Revelation 18:16

And saying, Alas, alas, that great city, that was clothed in fine linen, and purple, and scarlet, and decked with gold, and precious stones, and pearls!

Cross-reference

Revelation 18:10 has kings crying 'Alas, alas' — the same double woe used here by merchants, linking laments over Babylon's sudden fall.

Revelation 18:11 explains why merchants weep — no one buys cargo, which is precisely the luxury items described here.

In Revelation 18:19, sailors lament the same fall with the same 'alas, alas' cry — a parallel mourning from a different group.

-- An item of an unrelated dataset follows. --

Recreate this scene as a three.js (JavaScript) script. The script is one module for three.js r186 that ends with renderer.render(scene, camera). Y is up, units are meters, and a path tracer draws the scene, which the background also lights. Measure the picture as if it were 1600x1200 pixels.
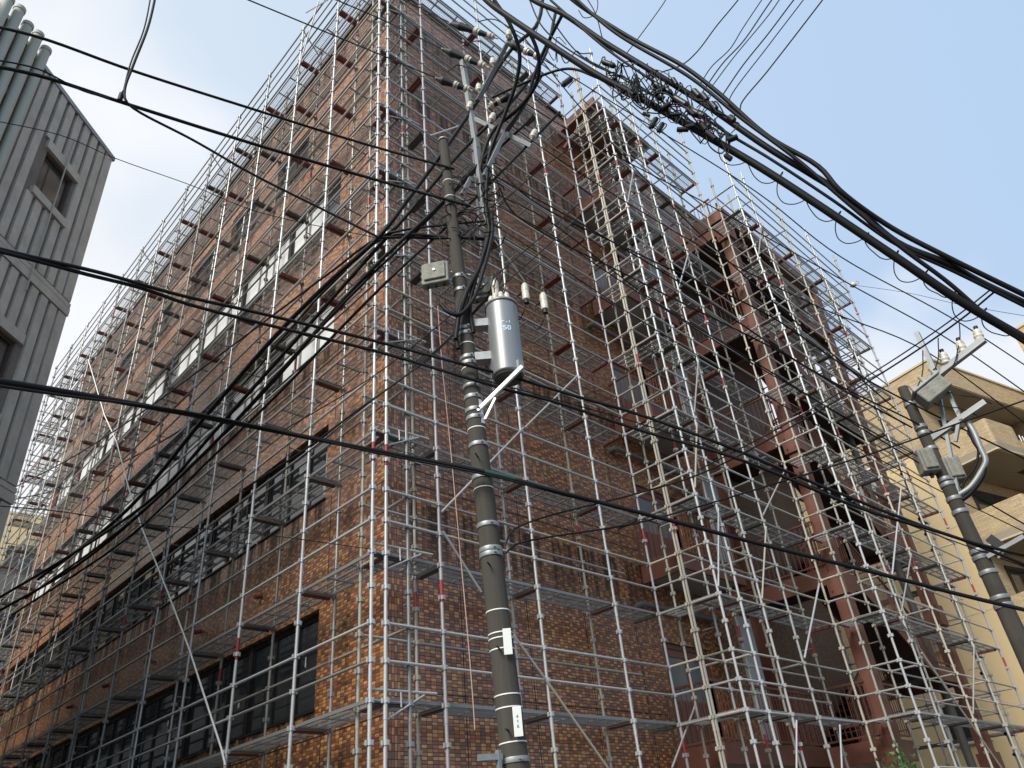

Revelation 17:4 described the great prostitute in identical attire — gold, jewels, pearls, purple, scarlet — linking Babylon's luxury to that imagery.

In Revelation 16:19, God gives Babylon the cup of His wrath — the event that leads to the lament in this verse.

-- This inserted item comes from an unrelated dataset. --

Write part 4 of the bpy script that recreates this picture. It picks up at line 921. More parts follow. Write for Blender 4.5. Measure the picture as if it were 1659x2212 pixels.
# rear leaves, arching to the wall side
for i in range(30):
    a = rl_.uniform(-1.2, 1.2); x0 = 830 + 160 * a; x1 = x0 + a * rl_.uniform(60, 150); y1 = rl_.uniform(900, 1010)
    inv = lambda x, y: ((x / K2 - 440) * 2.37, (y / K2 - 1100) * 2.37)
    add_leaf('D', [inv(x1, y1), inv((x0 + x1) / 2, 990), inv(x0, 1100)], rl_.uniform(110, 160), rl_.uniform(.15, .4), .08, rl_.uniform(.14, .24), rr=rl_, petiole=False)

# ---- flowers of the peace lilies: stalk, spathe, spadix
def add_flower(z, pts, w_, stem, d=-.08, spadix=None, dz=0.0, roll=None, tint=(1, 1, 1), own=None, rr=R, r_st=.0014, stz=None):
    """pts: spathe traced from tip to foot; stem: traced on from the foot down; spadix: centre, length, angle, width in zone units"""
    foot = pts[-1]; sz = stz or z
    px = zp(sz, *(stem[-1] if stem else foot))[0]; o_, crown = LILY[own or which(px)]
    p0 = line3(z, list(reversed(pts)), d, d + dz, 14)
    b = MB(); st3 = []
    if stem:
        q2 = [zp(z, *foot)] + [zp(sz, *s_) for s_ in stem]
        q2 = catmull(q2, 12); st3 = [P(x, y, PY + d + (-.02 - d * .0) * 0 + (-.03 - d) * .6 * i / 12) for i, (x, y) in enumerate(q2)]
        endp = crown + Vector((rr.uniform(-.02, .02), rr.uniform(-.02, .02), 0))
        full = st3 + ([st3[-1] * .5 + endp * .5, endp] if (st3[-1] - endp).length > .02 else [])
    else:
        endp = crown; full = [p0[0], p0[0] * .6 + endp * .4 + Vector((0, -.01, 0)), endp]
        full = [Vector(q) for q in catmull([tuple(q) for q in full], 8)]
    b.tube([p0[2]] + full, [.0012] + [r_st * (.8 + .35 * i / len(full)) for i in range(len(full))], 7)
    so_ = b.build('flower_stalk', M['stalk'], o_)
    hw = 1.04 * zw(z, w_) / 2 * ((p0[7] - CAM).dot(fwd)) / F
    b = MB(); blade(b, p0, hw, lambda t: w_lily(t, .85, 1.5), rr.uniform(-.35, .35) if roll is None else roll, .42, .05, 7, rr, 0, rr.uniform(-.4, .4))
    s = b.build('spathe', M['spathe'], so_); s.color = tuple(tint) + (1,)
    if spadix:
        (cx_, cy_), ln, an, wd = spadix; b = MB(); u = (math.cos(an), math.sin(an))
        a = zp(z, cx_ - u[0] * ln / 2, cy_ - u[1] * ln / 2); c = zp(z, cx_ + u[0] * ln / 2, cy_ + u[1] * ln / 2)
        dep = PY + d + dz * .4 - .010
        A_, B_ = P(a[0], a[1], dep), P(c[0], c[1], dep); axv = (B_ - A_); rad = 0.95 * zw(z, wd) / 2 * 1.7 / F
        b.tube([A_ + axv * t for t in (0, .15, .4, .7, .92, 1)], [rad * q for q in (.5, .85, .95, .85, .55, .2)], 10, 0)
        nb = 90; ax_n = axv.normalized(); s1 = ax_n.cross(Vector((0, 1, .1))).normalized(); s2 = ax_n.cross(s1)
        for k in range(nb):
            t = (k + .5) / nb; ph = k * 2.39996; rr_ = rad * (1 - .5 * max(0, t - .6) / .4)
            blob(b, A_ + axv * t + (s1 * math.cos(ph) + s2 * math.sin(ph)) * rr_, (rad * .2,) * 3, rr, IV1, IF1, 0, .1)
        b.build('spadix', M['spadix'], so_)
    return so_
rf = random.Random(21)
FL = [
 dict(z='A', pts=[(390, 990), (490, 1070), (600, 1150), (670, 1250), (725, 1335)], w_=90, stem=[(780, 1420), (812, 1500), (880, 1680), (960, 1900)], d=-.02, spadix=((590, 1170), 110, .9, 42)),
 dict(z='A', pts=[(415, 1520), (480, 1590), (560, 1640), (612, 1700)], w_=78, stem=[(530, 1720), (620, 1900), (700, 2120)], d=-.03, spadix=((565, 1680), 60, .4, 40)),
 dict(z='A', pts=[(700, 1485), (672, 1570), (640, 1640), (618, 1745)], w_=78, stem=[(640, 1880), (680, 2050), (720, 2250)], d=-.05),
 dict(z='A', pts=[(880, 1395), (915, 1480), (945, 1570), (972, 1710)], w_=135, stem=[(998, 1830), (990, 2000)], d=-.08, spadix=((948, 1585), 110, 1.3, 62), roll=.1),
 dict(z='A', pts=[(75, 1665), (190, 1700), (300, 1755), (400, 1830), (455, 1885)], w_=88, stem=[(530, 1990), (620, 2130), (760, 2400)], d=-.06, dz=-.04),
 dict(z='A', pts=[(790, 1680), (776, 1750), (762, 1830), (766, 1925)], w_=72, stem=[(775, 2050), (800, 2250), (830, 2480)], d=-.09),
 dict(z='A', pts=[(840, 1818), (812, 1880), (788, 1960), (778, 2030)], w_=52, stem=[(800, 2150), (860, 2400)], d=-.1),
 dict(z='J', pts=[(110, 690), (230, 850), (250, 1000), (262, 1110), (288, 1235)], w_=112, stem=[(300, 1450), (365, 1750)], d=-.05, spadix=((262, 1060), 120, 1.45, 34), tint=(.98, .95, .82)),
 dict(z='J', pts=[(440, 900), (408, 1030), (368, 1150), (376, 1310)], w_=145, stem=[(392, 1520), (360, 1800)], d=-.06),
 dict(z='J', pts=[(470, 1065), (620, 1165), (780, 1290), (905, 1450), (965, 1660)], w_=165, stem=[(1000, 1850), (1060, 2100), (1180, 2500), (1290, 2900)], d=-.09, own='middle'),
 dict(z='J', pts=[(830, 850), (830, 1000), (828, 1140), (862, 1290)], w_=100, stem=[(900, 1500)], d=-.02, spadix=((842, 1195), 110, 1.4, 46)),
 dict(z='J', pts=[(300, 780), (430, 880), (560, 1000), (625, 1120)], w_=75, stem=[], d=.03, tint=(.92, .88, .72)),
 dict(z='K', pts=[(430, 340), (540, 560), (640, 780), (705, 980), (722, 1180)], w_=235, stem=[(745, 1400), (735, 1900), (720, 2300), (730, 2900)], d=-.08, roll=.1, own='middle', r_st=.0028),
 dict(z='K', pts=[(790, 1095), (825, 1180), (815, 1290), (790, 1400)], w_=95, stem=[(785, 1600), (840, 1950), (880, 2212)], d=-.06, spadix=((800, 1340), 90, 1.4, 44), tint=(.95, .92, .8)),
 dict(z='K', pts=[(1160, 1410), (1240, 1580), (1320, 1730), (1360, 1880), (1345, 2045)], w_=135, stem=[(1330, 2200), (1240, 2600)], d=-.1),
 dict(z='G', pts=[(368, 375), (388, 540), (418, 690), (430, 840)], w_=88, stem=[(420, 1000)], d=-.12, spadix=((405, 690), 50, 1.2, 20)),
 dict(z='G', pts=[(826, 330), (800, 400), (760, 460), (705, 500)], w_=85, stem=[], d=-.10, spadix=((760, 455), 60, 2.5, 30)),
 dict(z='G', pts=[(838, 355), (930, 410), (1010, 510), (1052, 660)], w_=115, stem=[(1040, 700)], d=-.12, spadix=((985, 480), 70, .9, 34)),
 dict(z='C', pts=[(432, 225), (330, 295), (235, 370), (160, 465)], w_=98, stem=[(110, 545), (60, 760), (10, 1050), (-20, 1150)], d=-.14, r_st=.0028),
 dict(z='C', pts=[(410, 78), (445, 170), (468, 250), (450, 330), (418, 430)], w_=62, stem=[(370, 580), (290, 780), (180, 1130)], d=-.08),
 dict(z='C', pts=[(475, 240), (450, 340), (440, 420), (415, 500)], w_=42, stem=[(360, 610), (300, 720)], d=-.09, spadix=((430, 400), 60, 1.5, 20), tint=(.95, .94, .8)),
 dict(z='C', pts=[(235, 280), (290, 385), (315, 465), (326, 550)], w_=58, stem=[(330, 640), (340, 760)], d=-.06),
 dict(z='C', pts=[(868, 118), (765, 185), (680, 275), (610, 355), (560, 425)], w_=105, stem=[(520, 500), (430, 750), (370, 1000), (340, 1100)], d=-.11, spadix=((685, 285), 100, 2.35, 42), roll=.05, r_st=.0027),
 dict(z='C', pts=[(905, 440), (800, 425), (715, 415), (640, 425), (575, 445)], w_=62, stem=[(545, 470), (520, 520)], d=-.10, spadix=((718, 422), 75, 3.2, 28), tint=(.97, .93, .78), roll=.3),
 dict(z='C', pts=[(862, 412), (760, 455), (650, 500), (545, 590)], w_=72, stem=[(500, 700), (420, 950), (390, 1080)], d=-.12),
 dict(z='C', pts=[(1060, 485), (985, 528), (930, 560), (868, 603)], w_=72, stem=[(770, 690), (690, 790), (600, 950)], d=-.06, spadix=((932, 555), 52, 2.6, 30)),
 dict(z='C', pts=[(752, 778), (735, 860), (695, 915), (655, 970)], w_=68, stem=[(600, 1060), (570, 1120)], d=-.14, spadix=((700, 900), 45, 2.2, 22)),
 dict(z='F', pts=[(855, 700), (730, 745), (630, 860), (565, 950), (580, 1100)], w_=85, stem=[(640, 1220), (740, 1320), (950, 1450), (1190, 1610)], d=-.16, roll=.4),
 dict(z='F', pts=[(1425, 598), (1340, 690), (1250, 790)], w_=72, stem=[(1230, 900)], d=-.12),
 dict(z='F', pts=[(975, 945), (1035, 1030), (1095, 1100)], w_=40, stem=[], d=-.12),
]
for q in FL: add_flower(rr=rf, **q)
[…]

In Revelation 17:1, the angel promises to show the judgment of the great harlot — the judgment that is now described in this lament.

In Revelation 17:16, the beast and horns make the harlot desolate and burn her — the destruction that the merchants mourn here.

In Revelation 21:21, the New Jerusalem has gates of pearls and streets of gold — a deliberate contrast to Babylon's perishable luxury.

Isaiah 14:4 Allusion

Isaiah 14:4 is a taunt against Babylon's king — Revelation's lament echoes that OT judgment, showing continuity.

Isaiah 47:5 Allusion

Isaiah 47:5 depicts Babylon sitting in silence and darkness — the same humiliating fate lamented here.

Jeremiah 50:23 calls Babylon the hammer of the earth cut down — directly echoed in this lament.

Lamentations 1:1 opens with a solitary city once full — the same mournful structure used here.

Ezekiel 26:17 laments Tyre, a renowned city destroyed — parallels the fall of this wealthy city.

Luke 16:19 Parallel

Luke 16:19 depicts a rich man in purple and fine linen — the same symbols of luxury — whose fate parallels Babylon's judgment.

Nahum 3:7 Parallel

In Nahum 3:7, the same lament formula is used for Nineveh's fall — 'who will bemoan her?' — echoing the desolation of a once-proud city.